Question about automobile A/C

I have always been told that if you turn off the car with the A/C running you will harm the vechicle. I could see how starting the car with it running could hurt, but I don’t see how its any different from switching it off normally.

So, does it actually hurt the vechicle?

I’ve never heard anything to that effect.

Frankly, it’s amazing how much misinformation there is out there about cars.

Neither shutting off the engine nor starting the engine with the A/C turned on will hurt anything. That’s probably how the majority of folks have been doing it for years. I share Absolute’s amazement.

How could it? It’s simply a belt-driven compressor. When the engine stops the belt stops. The AC compressor is completely independent of the motor.

I’ve heard this before too. People seem to think that something is still trying to work when the car is turned off but that’s not really what happens. People also think that if you leave the AC turned on and stop the car, that it’s going to cause harm when you restart the car because it will be trying to turn the compressor while the car is starting, which is supposedly hard on the engine/starter. Every car I’m aware of disengages the compressor while starting, though, so it’s not really an issue. Effectively, it’s like the car automatically turns the AC off while starting. The car will turn off the radio and a lot of other accessories while starting too, for the same reason.
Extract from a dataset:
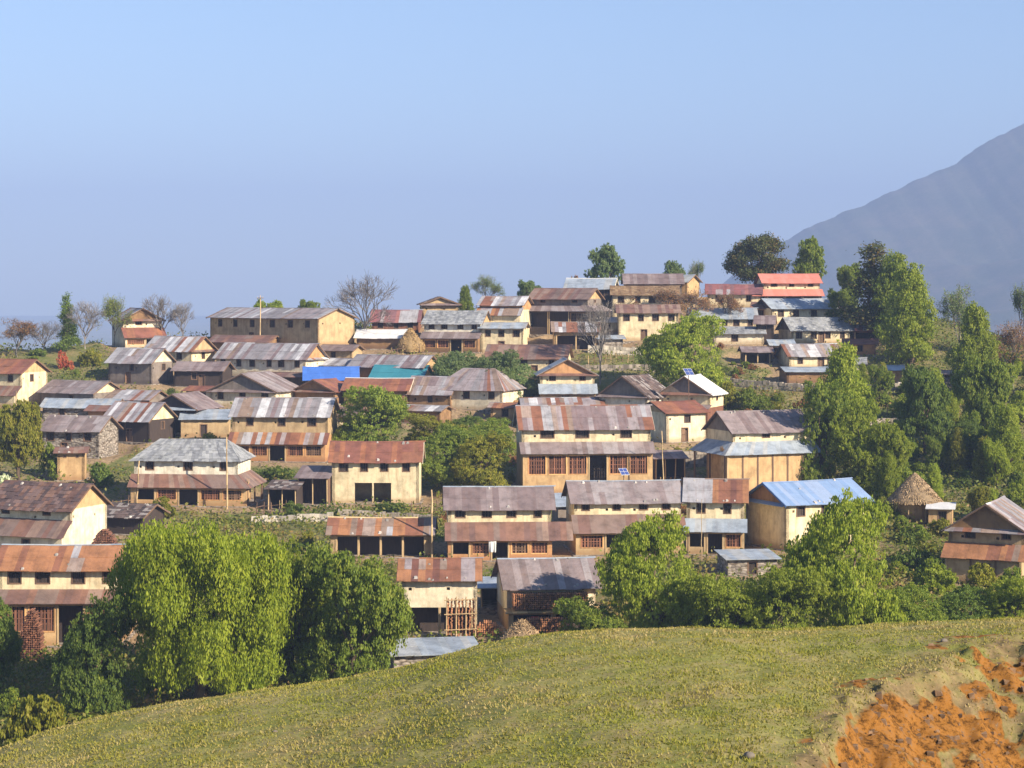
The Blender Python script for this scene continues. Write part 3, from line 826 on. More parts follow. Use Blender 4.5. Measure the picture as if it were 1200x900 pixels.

I always turn my AC off before shutting down my truck. Not because I think it will hurt it, but because I am set in my ways. When I start my truck I have a set order I do everything in. I get in, and press the clutch, and brake. Verify that the transmition is in neutral. Put the key in, and start the truck. Then I turn on the lights, radio, AC/Heater. Release the parking brake, put it in gear, and drive off. When I stop I alwasy take it out of gear, put the parking brake on, turn off lights, AC/Heater, and the radio. Then I turn off the truck, release the brake, then the clutch.

Nothing to do with it damaging it, just the way I do it.

-Otanx

Well I have heard that you should switch off the a/c before switching off the engine, but for a different reason.

I heard that you should switch it off about 5 minutes before you reach your destination, but leave the fan running, so that the air-con unit has a chance to dry out. This is meant to prevent mustiness from mould forming in the condenser.

May be BS (and I very rarely remember to follow this advice) but that’s what I heard.

A few snippets from Google searching… mostly from auto forums…

There is some sense to this. Of course, this isn’t what would be described as harm to the vehicle, and of course the overwhelming majority of folks aren’t going to do it because it’s inconvenient.

Exactly, except that it would be the **evaporator **that needs to be thawed and/or dried. The condensor is the hot part behind the grill, so has no such issues.

Really? I don’t know air-con from black magic, but isn’t the condenser the cold coil part that condenses the water vapour out into liquid form? That’s certainly what I recall a condenser doing back in chemistry lab…

The condenser condenses the Freon back into liquid form.

Yeah, so? My car has a Freon atmosphere.

:smack: That makes sense now…

a picture is worth a thousand words

I’ve heard this for over 30 years, ever since I started driving. I’d guess the car wasn’t smart enough to turn things off back then - could this ever have been a good idea? The story back then was that keeping things on would run down your battery - even if the car was turned off.

I’ve never heard of shutting off the ac before the car. I frequently leave my ac on when I shut down the car and have never had an issue with it.

WAG

If there is no function that allows the pressure created by the compressor to release, then the compressor would start under pressure. It is harder on a compressor to start up if it already has pressure built up.

A mechanism to relieve such pressure exists:

All mechanical refrigeration systems are a loop. When the compressor stops, liquid refrigerant flows through the expansion device (fixed orifice or TXV), evaporates, and quickly equalizes the compressor inlet and outlet pressures. That is the squirting noise heard after the engine is switched off.

Fixed orifice, compressor-cycling systems (possibly the most common type in automotive service) routinely re-start the compressor against a large head…so it doesn’t matter anyway.

Wasn’t true then either. That would only apply to unswitched circuits - things like headlights, brake lights, and horn (even these are switched on some modern cars). Radios, wipers, A/C compressors, heater/A/C blowers, turn signals, etc. have been switched on every car I know of for the last 50+ years. Maybe it was different in earlier decades - old (and obsolete) information just won’t die when it comes to automotive advice.